Include in the output exactly the lines from the opening of the data through the line containing "drape('hand_towel', 'cloth_slate', 'slate", and nothing more.

# Source excerpt:
☆ ☆ ☆ ☆
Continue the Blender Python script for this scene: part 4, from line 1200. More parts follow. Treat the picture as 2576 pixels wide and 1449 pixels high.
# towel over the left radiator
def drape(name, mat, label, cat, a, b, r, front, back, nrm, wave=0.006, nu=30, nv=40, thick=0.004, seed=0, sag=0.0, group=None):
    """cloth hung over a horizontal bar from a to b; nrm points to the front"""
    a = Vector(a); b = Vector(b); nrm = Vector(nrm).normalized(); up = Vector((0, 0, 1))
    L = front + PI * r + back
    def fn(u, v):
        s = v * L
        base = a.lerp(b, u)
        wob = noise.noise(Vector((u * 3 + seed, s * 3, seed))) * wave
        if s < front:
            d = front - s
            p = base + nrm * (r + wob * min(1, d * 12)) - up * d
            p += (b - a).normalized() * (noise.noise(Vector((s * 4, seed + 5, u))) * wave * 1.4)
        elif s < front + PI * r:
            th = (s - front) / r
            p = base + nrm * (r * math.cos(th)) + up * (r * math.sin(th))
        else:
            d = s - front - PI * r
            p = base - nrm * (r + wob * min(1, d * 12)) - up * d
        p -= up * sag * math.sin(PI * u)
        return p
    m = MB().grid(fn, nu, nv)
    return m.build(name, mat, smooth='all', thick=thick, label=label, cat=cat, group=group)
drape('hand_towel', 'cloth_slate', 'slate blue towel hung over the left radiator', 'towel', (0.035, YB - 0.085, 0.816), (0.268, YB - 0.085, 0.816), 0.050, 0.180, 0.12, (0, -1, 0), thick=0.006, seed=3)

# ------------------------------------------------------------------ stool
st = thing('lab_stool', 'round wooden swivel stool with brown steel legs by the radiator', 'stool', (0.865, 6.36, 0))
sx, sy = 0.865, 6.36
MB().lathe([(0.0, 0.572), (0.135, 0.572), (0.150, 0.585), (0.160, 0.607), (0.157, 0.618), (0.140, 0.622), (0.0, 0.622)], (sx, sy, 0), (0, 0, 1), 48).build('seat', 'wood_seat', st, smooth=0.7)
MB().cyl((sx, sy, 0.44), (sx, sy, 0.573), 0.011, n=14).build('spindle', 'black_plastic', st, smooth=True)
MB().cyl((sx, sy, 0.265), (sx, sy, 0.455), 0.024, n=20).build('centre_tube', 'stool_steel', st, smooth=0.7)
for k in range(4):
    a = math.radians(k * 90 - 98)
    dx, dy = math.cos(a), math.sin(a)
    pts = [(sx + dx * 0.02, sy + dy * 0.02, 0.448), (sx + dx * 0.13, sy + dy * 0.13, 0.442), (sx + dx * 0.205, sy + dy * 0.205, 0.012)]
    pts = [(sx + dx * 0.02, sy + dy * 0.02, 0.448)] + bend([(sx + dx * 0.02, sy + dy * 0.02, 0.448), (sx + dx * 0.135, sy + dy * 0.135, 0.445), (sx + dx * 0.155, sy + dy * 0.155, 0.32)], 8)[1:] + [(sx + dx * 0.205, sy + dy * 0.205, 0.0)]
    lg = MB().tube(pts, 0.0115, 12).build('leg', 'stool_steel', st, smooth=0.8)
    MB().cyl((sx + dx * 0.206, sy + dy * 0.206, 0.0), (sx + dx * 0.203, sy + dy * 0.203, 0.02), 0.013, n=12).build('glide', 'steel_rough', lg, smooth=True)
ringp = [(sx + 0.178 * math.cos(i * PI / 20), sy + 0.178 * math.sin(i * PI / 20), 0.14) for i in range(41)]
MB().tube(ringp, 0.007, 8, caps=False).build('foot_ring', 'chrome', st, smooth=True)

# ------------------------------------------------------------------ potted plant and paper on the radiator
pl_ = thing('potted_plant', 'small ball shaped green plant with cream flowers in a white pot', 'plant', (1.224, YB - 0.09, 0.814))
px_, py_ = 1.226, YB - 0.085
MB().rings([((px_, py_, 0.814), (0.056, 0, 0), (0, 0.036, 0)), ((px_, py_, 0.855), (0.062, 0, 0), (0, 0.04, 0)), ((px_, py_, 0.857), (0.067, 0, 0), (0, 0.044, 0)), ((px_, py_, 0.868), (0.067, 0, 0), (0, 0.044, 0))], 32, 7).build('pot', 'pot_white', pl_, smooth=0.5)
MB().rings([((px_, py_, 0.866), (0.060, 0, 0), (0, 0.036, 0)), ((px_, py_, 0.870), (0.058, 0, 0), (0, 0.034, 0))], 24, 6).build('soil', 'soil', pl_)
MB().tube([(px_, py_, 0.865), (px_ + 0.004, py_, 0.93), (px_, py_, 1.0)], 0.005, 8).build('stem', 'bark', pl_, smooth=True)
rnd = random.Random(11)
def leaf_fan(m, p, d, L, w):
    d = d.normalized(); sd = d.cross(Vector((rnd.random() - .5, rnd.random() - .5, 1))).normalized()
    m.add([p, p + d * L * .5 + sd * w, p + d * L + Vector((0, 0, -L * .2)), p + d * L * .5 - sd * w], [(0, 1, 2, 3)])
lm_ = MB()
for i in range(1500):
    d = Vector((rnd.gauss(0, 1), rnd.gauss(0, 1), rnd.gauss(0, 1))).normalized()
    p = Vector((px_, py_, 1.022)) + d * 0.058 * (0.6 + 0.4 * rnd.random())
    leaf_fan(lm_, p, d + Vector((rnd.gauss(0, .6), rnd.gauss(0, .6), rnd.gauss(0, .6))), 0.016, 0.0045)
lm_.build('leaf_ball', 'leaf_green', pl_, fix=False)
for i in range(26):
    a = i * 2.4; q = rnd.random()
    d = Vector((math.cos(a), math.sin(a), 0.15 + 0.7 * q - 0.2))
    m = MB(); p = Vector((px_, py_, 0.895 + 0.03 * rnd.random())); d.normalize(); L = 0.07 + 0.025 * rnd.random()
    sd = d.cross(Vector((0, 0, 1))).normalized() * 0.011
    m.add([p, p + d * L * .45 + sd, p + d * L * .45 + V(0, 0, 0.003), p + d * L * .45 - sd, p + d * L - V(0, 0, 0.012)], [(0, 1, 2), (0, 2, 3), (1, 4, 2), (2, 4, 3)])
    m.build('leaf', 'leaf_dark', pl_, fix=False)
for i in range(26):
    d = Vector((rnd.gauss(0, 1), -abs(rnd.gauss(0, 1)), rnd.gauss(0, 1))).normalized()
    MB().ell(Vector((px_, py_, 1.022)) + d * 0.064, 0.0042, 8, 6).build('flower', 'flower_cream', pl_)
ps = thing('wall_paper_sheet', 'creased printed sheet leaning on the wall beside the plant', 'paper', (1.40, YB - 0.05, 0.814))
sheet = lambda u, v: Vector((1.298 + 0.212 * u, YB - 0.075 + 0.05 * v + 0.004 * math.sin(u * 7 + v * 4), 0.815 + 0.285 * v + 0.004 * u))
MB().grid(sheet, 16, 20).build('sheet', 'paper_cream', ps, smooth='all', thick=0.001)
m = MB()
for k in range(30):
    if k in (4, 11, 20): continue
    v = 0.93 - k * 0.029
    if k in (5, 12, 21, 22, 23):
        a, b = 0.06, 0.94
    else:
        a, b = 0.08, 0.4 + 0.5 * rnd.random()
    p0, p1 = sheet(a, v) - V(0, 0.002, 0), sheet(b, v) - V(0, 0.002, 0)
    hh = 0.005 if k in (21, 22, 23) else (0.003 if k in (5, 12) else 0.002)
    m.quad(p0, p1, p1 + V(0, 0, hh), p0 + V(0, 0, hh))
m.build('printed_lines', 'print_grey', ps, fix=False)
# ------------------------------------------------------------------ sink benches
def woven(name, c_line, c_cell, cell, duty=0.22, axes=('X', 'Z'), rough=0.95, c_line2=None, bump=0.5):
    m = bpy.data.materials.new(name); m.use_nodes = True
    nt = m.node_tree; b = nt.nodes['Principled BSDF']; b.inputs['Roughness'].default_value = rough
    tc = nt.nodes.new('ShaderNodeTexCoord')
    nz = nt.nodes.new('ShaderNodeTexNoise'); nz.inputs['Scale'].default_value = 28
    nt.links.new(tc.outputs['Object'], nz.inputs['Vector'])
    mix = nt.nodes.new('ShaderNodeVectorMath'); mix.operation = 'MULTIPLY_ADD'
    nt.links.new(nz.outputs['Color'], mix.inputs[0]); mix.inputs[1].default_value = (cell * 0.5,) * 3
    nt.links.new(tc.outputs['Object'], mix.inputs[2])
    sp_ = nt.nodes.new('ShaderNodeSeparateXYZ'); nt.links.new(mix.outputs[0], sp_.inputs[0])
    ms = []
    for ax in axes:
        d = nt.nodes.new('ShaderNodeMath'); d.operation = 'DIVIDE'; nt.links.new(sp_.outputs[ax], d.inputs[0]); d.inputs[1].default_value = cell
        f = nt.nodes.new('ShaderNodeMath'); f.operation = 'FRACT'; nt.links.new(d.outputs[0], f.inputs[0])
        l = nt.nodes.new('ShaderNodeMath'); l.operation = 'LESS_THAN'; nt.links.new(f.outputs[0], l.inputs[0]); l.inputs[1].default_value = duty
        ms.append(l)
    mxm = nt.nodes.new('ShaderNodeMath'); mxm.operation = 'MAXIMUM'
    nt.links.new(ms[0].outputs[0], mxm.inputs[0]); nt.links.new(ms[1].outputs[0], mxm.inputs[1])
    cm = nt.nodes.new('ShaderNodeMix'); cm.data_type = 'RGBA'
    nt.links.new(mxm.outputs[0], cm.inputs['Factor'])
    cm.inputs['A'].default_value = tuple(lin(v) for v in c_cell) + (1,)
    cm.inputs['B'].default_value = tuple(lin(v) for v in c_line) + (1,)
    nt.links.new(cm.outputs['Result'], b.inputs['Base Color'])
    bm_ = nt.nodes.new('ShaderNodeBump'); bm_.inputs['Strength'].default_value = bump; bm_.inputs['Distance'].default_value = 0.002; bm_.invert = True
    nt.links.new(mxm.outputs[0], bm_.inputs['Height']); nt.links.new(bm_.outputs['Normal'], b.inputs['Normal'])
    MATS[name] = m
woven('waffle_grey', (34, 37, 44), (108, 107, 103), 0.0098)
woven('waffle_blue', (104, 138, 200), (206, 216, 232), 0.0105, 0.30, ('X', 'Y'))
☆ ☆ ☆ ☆
# The output:
Continue the Blender Python script for this scene: part 4, from line 1200. More parts follow. Treat the picture as 2576 pixels wide and 1449 pixels high.
# towel over the left radiator
def drape(name, mat, label, cat, a, b, r, front, back, nrm, wave=0.006, nu=30, nv=40, thick=0.004, seed=0, sag=0.0, group=None):
    """cloth hung over a horizontal bar from a to b; nrm points to the front"""
    a = Vector(a); b = Vector(b); nrm = Vector(nrm).normalized(); up = Vector((0, 0, 1))
    L = front + PI * r + back
    def fn(u, v):
        s = v * L
        base = a.lerp(b, u)
        wob = noise.noise(Vector((u * 3 + seed, s * 3, seed))) * wave
        if s < front:
            d = front - s
            p = base + nrm * (r + wob * min(1, d * 12)) - up * d
            p += (b - a).normalized() * (noise.noise(Vector((s * 4, seed + 5, u))) * wave * 1.4)
        elif s < front + PI * r:
            th = (s - front) / r
            p = base + nrm * (r * math.cos(th)) + up * (r * math.sin(th))
        else:
            d = s - front - PI * r
            p = base - nrm * (r + wob * min(1, d * 12)) - up * d
        p -= up * sag * math.sin(PI * u)
        return p
    m = MB().grid(fn, nu, nv)
    return m.build(name, mat, smooth='all', thick=thick, label=label, cat=cat, group=group)
drape('hand_towel', 'cloth_slate', 'slate blue towel hung over the left radiator', 'towel', (0.035, YB - 0.085, 0.816), (0.268, YB - 0.085, 0.816), 0.050, 0.180, 0.12, (0, -1, 0), thick=0.006, seed=3)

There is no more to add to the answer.